How attractiveness influences our perception of others.

Key points

  • In the halo effect, people tend to attribute socially desirable personality traits to physically attractive individuals.
  • New research examined cross-cultural differences in the “attractiveness halo effect” in 11 world regions.
  • More attractive faces were rated as more confident, emotionally stable, intelligent, responsible, sociable, and trustworthy.

Research has demonstrated that we are able to make judgments of people after only 100 milliseconds of exposure to their faces. With such minimal information, we are able to effortlessly and intuitively rate faces on a wide array of traits, such as attractiveness. Being able to quickly perceive attractiveness may be adaptive since there is some evidence that it signals health and immunocompetence.

The Halo Effect

Attractiveness has been said to have a positive “halo effect,” in which people tend to attribute socially desirable personality traits to physically attractive individuals. Indeed, several studies have documented this effect.

João Rabelo/ Pexels
Source: João Rabelo/ Pexels

Most of this research, however, has been conducted using Western samples. Some studies have found cross-cultural agreement in judgments between Western and non-Western samples, but other studies have found cross-cultural variation. Therefore, a new scientific article published today (on which I am a co-author) aimed to extend the cross-cultural work on this topic and examine the “attractiveness halo effect” in 11 world regions.

Cross-Cultural Examination

More than 11,000 participants from across 45 countries were recruited by a large cross-cultural collaborative network of researchers (including myself) called the Psychological Science Accelerator. Participants were randomly assigned to rate one of 13 adjectives (i.e., attractiveness, aggression, caringness, confidence, dominance, emotional stability, intelligence, meanness, responsibility, sociability, trustworthiness, unhappiness, weirdness). They rated the photos of 60 men and 60 women of different ethnicities.

We found that attractiveness correlated positively with all of the socially desirable personality traits and negatively with all of the socially undesirable personality traits. More specifically, across all 11 world regions, male and female faces rated as more attractive were rated as more confident, emotionally stable, intelligent, responsible, sociable, and trustworthy.
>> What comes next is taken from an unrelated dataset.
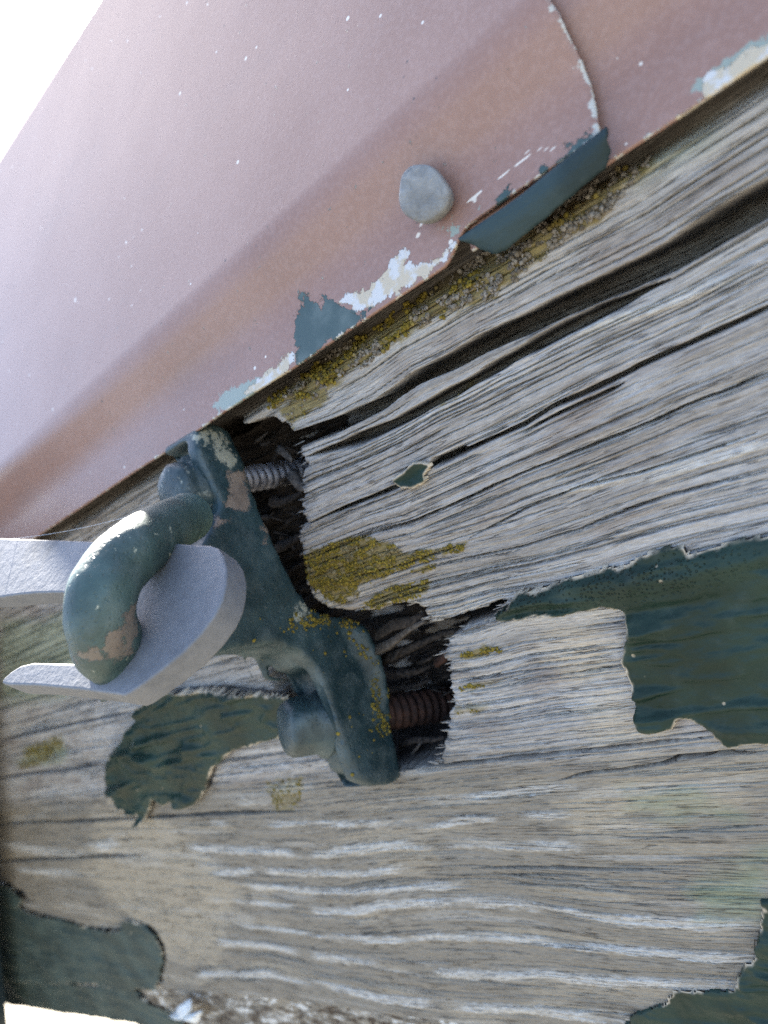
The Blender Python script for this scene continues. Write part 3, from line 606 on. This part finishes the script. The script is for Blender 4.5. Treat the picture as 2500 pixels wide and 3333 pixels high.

In other words, people tended to attribute socially desirable personality traits to individuals high in physical attractiveness. Therefore, there was what I am calling a “beauty goggles” effect, where attractiveness clouded judgments leading to a heightened perception of positive personality traits.

These findings can have real-world effects. For instance, in jury studies, it has been found that mock jurors are less likely to find physically attractive defendants guilty when compared to physically unattractive defendants. If convicted, mock jurors, as well as real jurors, recommended less severe sentences for more attractive defendants. These effects could in part be explained by the findings presented here that more attractive faces are judged as more responsible and trustworthy.

In conclusion, these new results provide strong evidence that the “attractiveness halo effect” can be found cross-culturally. The study was published today in the scientific journal Current Psychology.